Con mucha nostalgia y emoción leí una nota de prensa en días pasados sobre las cosas que más extrañaban los guayacos que residen en el exterior.

Los entrevistados coincidían en que una de las cosas más añoradas de Guayaquil es la comida. Cada quien daba nombres de los platos de su preferencia, pero también coincidían en que aunque los pudieran preparar en sus ciudades actuales de residencia, lo que se extraña de la comida, además de ella misma, es la sazón, el condimento, el saborcito guayaco.

Es que en realidad, los monos somos de buen comer. La gastronomía costeña está plagada de carbohidratos, colesterol y cosas divinamente engordantes. Aquí hacemos unas mezclas calóricas que son pesadilla para los nutricionistas. Ni hablemos de los miles de anécdotas y peripecias que se viven en los sitios tradicionales alrededor de los barrios.

Pero sabemos que si bien la comida nos enamora, lo que realmente nos cautiva y atrapa es la tertulia que se genera a través de ella. Nos encanta disfrutar de una extendida “golpeada” de cangrejos y de la mesa compartida con extraños en algún caluroso huequito del centro.

A la hora de comer es donde fluye con más naturalidad la personalidad de nuestra gente. El guayaco no se queda callado: opina aunque no sepa de qué están hablando. Grita para expresar su punto de vista. Se ríe a carcajadas; se abraza con quien sea cuando juega la Selección; comparte “pescuezuda” a pico y mete cuchara a todo lo que tiene en el plato.

Ese es el verdadero saborcito guayaco. El condimento inagotable de nuestra comida es la alegría, el optimismo, la descomplicación con la que miramos la vida.

Eso es lo que admiran los turistas al venir: la sonrisa del salonero que les sirve, el apodo del cajero y la simpatía del cocinero. Si la comida está buena, lo aprecian también. Pero lo otro es lo que los hace regresar por más.

Es lo que extrañan los nuestros al irse: los gestos, las palabras y el ambiente que son la esencia de la comida de su ciudad.

La semana pasada hubo una feria gastronómica con ocasión de las fiestas patronales. Fue todo un éxito en cuanto a nivel de oferta y de concurrencia. No es de asombrarse, pues todos sabemos que en esas huecas locales es donde más se disfruta el sabor de la comida criolla.

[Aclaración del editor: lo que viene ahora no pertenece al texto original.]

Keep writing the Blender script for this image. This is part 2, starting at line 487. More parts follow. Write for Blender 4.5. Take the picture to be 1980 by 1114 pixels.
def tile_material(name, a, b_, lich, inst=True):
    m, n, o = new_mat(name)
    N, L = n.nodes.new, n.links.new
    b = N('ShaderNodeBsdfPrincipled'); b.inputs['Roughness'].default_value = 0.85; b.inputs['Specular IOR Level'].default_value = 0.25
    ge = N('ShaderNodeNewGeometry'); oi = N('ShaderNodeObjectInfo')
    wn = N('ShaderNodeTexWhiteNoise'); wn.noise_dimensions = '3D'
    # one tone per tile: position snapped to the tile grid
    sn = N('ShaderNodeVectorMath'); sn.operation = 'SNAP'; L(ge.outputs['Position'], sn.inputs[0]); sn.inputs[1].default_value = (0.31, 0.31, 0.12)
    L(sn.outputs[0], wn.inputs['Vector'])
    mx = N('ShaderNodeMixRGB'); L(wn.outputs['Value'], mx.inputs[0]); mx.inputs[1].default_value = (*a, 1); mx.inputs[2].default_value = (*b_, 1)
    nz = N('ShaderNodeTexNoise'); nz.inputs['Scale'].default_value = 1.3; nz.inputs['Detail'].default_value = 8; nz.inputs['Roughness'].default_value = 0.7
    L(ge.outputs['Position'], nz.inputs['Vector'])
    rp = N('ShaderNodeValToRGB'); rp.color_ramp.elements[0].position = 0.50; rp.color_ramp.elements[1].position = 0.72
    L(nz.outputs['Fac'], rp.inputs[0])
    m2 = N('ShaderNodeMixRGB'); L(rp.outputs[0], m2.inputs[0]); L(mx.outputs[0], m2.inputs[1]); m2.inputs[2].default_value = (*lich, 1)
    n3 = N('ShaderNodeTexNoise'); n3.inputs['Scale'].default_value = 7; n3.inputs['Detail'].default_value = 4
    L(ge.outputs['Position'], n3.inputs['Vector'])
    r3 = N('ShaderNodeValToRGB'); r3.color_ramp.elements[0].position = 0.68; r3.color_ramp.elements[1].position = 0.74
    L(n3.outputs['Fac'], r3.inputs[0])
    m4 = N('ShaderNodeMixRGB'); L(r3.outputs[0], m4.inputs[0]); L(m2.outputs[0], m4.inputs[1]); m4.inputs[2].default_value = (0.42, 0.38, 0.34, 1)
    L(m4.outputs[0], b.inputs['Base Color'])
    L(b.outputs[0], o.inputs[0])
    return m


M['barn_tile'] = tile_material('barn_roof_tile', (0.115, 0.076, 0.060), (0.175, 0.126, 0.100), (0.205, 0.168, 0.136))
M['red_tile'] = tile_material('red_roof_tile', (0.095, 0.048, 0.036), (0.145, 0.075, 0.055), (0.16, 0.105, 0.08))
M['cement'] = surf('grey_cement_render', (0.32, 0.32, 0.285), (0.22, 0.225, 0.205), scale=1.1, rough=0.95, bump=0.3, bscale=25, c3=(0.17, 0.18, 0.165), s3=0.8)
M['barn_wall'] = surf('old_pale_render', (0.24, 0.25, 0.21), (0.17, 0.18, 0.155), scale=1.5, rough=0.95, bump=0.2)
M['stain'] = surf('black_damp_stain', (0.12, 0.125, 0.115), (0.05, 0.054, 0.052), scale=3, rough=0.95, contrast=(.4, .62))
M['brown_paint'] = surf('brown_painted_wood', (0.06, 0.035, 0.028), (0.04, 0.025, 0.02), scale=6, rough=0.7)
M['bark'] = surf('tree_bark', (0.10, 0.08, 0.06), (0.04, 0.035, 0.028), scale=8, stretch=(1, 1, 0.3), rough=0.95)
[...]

Un aplauso al Municipio, que insiste en rescatar tradiciones y en darles la dignidad y la promoción que se merecen.

Un aplauso a la comida de mi ciudad, que ha demostrado que no es solo gastronomía, sazonada con buenos productos salidos de mi tierra, sino también, y sobre todo, mezclados y servidos con el alma y el orgullo de sentirse guayaquileños.

Un abrazo a los cocineros y gente linda de los miles de huecos famosos o escondidos que forjan los hábitos de nuestro pueblo huancavilca. Un aplauso a todos los que sabemos que comer en Guayaquil es un lujo revestido de aventura.

Un aplauso al Guayaquil que se levanta temprano; que trabaja de sol a sol sin perder la sonrisa; que “pega” encebollado a mitad de la mañana; que se siente orgulloso de sus raíces; que le gusta respirar el río.

Un aplauso para el Guayaquil de mis amores, que alimenta el cuerpo y el espíritu con sabores que salen de la cocina y del corazón de su gente.

¡Una vez más qué orgullo ser guayaquileño!